**Material:**
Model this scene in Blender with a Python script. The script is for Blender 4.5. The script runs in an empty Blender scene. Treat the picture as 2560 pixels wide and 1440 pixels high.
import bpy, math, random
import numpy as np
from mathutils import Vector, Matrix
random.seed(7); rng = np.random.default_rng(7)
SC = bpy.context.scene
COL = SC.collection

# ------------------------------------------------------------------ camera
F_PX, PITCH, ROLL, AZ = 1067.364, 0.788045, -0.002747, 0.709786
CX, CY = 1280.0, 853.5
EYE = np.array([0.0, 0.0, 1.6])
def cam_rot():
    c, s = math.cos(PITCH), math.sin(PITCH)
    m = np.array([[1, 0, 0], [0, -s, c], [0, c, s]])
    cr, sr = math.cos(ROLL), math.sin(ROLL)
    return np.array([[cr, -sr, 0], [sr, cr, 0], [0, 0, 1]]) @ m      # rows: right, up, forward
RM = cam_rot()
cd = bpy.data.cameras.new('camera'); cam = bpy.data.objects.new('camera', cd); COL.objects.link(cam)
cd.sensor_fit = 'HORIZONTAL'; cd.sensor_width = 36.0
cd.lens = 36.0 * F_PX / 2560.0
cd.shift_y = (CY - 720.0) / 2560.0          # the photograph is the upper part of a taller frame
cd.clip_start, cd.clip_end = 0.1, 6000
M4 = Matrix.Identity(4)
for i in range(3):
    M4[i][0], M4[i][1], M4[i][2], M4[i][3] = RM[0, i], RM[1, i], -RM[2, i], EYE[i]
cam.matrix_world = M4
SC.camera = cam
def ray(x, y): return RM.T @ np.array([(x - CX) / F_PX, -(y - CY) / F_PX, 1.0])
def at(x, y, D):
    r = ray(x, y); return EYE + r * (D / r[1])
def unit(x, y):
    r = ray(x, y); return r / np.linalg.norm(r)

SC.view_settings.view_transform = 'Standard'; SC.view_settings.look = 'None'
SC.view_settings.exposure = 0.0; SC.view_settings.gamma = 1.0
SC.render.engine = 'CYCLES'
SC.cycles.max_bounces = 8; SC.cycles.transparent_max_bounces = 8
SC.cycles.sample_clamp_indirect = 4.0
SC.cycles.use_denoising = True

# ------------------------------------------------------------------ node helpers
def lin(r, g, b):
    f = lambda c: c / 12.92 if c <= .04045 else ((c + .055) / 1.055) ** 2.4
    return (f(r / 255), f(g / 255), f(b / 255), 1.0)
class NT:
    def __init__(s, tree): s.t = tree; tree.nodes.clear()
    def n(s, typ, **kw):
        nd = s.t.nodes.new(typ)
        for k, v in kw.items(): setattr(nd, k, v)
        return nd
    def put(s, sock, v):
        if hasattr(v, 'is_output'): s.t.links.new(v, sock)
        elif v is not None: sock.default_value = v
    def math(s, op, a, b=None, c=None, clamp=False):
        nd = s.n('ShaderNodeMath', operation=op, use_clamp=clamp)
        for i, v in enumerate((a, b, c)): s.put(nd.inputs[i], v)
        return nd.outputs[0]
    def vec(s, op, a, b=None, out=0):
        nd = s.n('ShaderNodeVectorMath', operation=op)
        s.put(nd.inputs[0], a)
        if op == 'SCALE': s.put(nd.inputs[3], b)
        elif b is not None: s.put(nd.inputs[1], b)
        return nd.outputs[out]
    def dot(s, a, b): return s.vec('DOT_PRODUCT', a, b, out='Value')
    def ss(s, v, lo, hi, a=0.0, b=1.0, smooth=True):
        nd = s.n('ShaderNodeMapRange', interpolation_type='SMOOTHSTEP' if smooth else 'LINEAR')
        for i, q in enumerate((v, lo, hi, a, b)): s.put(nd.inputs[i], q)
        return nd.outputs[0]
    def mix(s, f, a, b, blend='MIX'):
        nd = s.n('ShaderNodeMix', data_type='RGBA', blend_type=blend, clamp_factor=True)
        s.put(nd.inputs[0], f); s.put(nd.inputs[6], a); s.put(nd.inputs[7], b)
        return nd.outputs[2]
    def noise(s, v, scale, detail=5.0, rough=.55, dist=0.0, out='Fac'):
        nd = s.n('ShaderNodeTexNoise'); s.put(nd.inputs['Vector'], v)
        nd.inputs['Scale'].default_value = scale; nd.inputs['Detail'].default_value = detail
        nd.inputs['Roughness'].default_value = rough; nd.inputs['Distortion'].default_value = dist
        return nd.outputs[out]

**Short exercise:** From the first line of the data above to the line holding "COL = SC.collection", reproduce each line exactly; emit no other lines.

**Solution for this exercise:**
Model this scene in Blender with a Python script. The script is for Blender 4.5. The script runs in an empty Blender scene. Treat the picture as 2560 pixels wide and 1440 pixels high.
import bpy, math, random
import numpy as np
from mathutils import Vector, Matrix
random.seed(7); rng = np.random.default_rng(7)
SC = bpy.context.scene
COL = SC.collection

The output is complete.